If sodic soils are identified when planning farm drainage, it is best practice to minimise the risk of tunnel erosion by (Hardie et al. 2009):

• Identifying and avoiding disturbance of areas with dispersive subsoils.
• Minimising excavation of dispersive soils.
• Not allowing water to pond on the soil surface, or exposed subsoils.
• Keeping sodic sub-soils buried under topsoil.
• Maintaining a vigorous vegetation cover.

Several laboratory chemical tests have been used to identify dispersive soils but there is no single test that can reliably identify all dispersive soils under all field conditions. A simple field test can be used for identifying dispersive soils that can be conducted by observing the behaviour of air-dried aggregates in distilled water or rainwater. This test is a simplification of the Emerson crumb test (Emerson 2002). The test is:

1. Collect soil aggregates (1-2 cm diameter) from each layer in the soil profile.
2. If moist, dry the aggregates in the sun for a few hours until air-dried.
3. Place the aggregates in a shallow glass jar or dish of distilled water or rainwater. It may help to place the jar on black card or a dark surface (distilled water can be purchased at most supermarkets).
4. Leave the aggregates in water without shaking or disturbing them for 2 hours.
5. Observe and record if you can see a milky ring around the aggregates. Don’t worry if the soil collapses or bubbles (Figure 68).

Managing salinity in Tasmania is all about managing waterlogging and wet areas which occur in low lying parts of the landscape or as seeps where there is a change in slope of the surface or the underlying sediments or rock, which causes water to come to the surface. Plant survival in waterlogged areas is primarily limited by waterlogged soils and poor drainage rather than salinity in Tasmania. The areas likely to be affected by soil salinity in Tasmania are relatively small. Groundwater within the landscape migrates downslope, where it either discharges in a depression or at the break-of-slope at the edge of a terrace in the landscape (Figure 69). The groundwater discharge is a result of heavy clay subsoils which have inherently low permeability in association with groundwater recharge via rainfall that is enhanced when the soil profile is full due to irrigation.

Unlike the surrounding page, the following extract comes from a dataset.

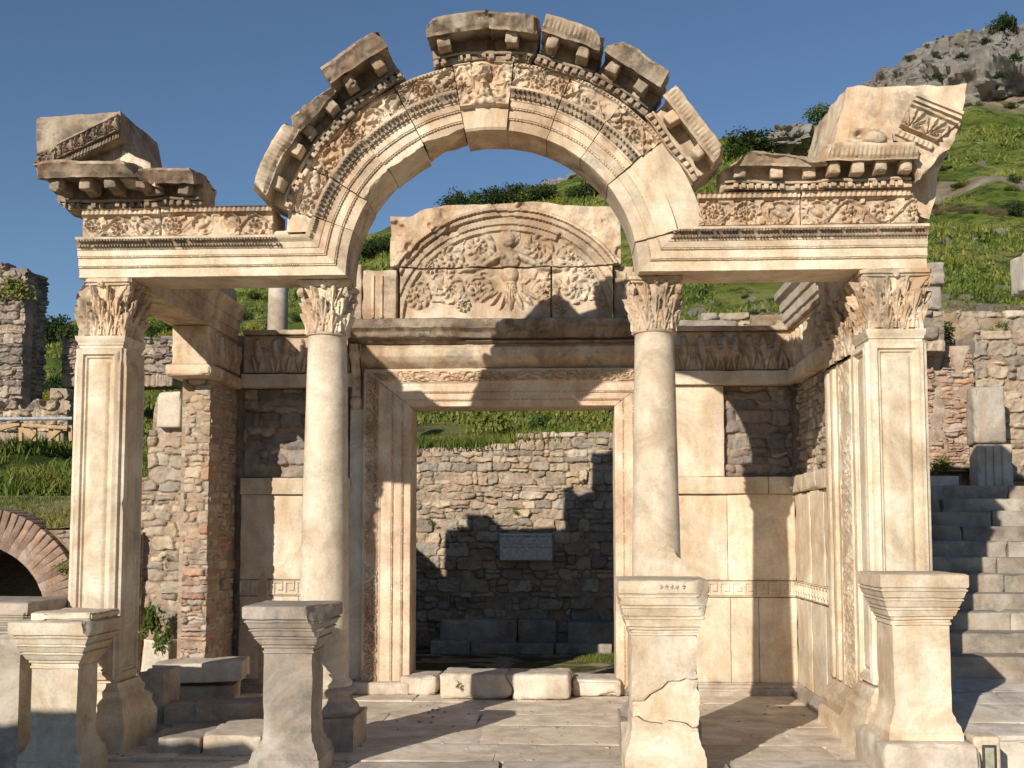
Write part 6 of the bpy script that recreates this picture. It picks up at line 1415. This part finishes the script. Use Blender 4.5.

The affected areas are likely to show signs of waterlogging (seepage areas and soaks) in the winter and spring with vegetation scalds and bare ground (Figure 70) and be quite dry in the summer months. Installation of strategically placed sub-surface drainage in seepage areas, or in lower parts of the landscape will mean that these areas do not remain saturated for months on end. Salts can only be leached from the soil if there is sufficient drainage (natural or artificial) and somewhere for the leachate to go. Carefully check outfall levels on flat areas to ensure that water will run in the drains and to see if subsoils will transmit water to any subsurface drains or open ditches. Soils with gradational texture profiles (Cressy soils) respond well to artificial drainage using underground pipes but drainage options are very limited for duplex profile soils (Brumby, Brickendon and Woodstock soils). Broad, shallow surface drains that link hollows and use the topography will be most effective. Subsurface drains following hollows or drainage lines are an option where cropping is more intensive but test for sodic subsoils before considering installing underground drains. Subsoil drains should not be installed in sodic soils, whereas saline areas are best managed by subsoil or open trench drains.

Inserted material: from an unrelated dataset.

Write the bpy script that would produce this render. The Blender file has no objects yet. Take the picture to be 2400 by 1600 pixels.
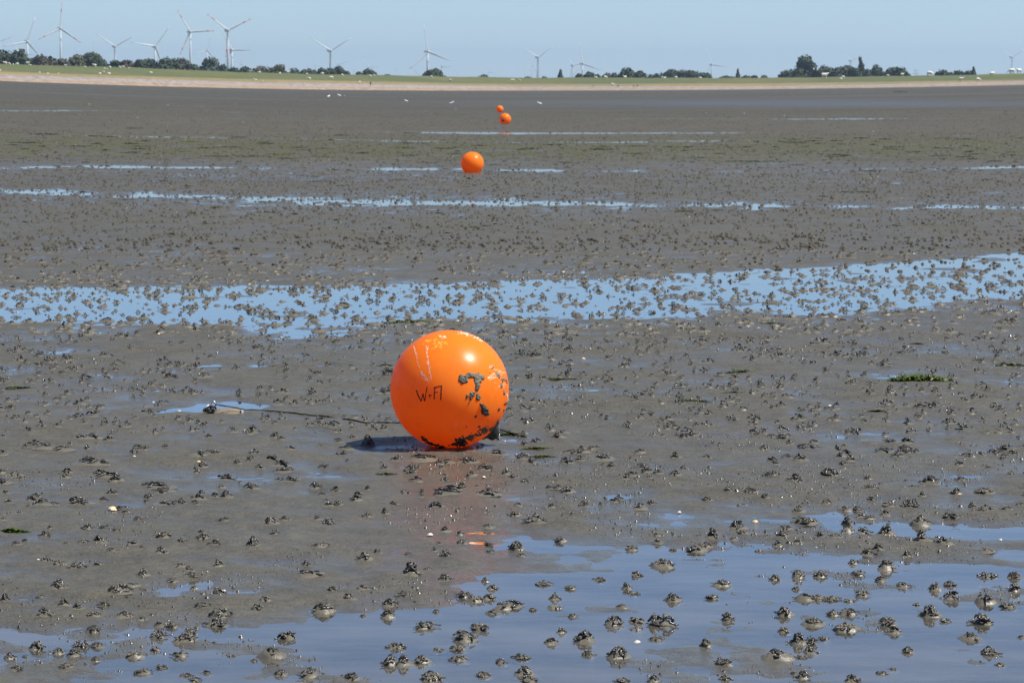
import bpy, bmesh, math, random
import numpy as np
from mathutils import Vector, Matrix, Quaternion

random.seed(7)
RNG = np.random.default_rng(11)
S = bpy.context.scene
COL = S.collection
R = math.radians

# ------------------------------------------------------------------ camera, sky, sun, exposure
H = 1.6                      # eye height in metres
FPX = 6667.0                 # focal length in photo pixels (2400 wide) = 100 mm
VH = 200.0                   # row of the level line
PITCH = math.atan((800 - VH) / FPX)
CP, SP = math.cos(PITCH), math.sin(PITCH)
cam = bpy.data.cameras.new('camera')
cam.lens = 100.0; cam.sensor_width = 36.0; cam.clip_start = 0.1; cam.clip_end = 30000
cam.dof.use_dof = True; cam.dof.focus_distance = 11.5; cam.dof.aperture_fstop = 20
camo = bpy.data.objects.new('camera', cam); COL.objects.link(camo)
camo.location = (0, 0, H); camo.rotation_euler = (math.pi / 2 - PITCH, 0, 0)
S.camera = camo

SUN_EL, SUN_AZ = R(57.5), R(101)          # azimuth clockwise from +Y (right and a little behind the camera)
W = bpy.data.worlds.new('World'); S.world = W; W.use_nodes = True
nt = W.node_tree; nt.nodes.clear()
sky = nt.nodes.new('ShaderNodeTexSky'); sky.sky_type = 'NISHITA'; sky.sun_disc = False
sky.sun_elevation = SUN_EL; sky.sun_rotation = SUN_AZ
sky.altitude = 0; sky.air_density = 0.68; sky.dust_density = 0.12; sky.ozone_density = 5.5
bg = nt.nodes.new('ShaderNodeBackground'); bg.inputs['Strength'].default_value = 0.074
wo = nt.nodes.new('ShaderNodeOutputWorld')
nt.links.new(sky.outputs[0], bg.inputs[0]); nt.links.new(bg.outputs[0], wo.inputs[0])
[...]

An alternative to managing salinity with drainage is to manage the types of crops or pastures in a rotation (Lisson and Cotching 2008). Crops and pastures should be grown over winter, rather than leaving the ground as a bare fallow, as these significantly reduce drainage losses during the late autumn/winter/early spring period, compared to a bare fallow. A high proportion of dryland pasture to irrigated cropping or crops with a lower irrigation requirement (e.g. poppies) can be included in the rotation as pasture typically generates smaller drainage volumes. Growing a deep-rooted perennial such as lucerne also dries out the soil to considerable depth, allowing for recharge by rainfall without deep drainage occurring.